PROVIDED ENTRIES
- - -

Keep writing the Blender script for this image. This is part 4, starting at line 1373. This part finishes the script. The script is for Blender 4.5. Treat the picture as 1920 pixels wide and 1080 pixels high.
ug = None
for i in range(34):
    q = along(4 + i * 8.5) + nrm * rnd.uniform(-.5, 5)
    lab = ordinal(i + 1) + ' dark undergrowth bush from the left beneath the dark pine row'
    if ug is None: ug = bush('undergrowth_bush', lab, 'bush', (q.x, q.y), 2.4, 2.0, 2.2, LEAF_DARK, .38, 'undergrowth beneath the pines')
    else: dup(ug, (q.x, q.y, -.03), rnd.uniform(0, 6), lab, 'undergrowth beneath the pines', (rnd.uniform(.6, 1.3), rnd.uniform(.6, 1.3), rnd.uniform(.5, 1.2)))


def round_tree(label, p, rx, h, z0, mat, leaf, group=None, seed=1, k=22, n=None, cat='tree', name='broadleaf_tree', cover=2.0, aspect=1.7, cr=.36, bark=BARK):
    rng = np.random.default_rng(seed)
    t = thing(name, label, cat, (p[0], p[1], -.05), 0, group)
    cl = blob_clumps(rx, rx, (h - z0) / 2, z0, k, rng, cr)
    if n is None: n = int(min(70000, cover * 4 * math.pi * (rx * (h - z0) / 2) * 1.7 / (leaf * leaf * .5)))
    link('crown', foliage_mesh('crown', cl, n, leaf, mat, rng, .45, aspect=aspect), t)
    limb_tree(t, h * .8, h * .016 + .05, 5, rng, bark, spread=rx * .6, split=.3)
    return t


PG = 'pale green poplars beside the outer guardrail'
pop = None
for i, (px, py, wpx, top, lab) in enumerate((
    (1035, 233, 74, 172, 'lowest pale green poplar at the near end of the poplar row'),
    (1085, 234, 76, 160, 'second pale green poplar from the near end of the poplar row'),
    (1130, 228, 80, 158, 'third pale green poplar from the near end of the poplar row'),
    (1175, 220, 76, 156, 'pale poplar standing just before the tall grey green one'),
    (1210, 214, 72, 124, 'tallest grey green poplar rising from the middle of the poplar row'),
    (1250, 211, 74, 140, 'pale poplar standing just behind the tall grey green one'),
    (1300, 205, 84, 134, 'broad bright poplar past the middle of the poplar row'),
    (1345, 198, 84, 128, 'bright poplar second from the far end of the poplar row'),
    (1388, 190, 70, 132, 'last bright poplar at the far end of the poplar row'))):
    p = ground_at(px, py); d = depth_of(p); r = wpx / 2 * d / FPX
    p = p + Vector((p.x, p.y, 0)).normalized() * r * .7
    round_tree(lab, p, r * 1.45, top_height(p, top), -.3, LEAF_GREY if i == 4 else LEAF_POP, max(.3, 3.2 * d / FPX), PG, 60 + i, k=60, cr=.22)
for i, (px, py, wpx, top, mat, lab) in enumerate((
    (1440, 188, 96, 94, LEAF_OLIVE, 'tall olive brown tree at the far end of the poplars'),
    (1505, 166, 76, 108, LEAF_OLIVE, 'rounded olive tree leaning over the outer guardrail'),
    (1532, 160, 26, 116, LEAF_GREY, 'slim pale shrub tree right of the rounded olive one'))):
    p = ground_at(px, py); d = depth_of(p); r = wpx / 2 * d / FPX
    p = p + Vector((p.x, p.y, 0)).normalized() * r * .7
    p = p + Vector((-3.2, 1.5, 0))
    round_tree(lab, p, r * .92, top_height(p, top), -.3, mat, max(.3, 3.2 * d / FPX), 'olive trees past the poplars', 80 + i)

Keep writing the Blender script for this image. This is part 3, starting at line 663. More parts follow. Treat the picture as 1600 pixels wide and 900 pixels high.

- - -

Where a line in the material above holds "Blender", copy that line.

CORRECT OUTPUT
Keep writing the Blender script for this image. This is part 4, starting at line 1373. This part finishes the script. The script is for Blender 4.5. Treat the picture as 1920 pixels wide and 1080 pixels high.
Keep writing the Blender script for this image. This is part 3, starting at line 663. More parts follow. Treat the picture as 1600 pixels wide and 900 pixels high.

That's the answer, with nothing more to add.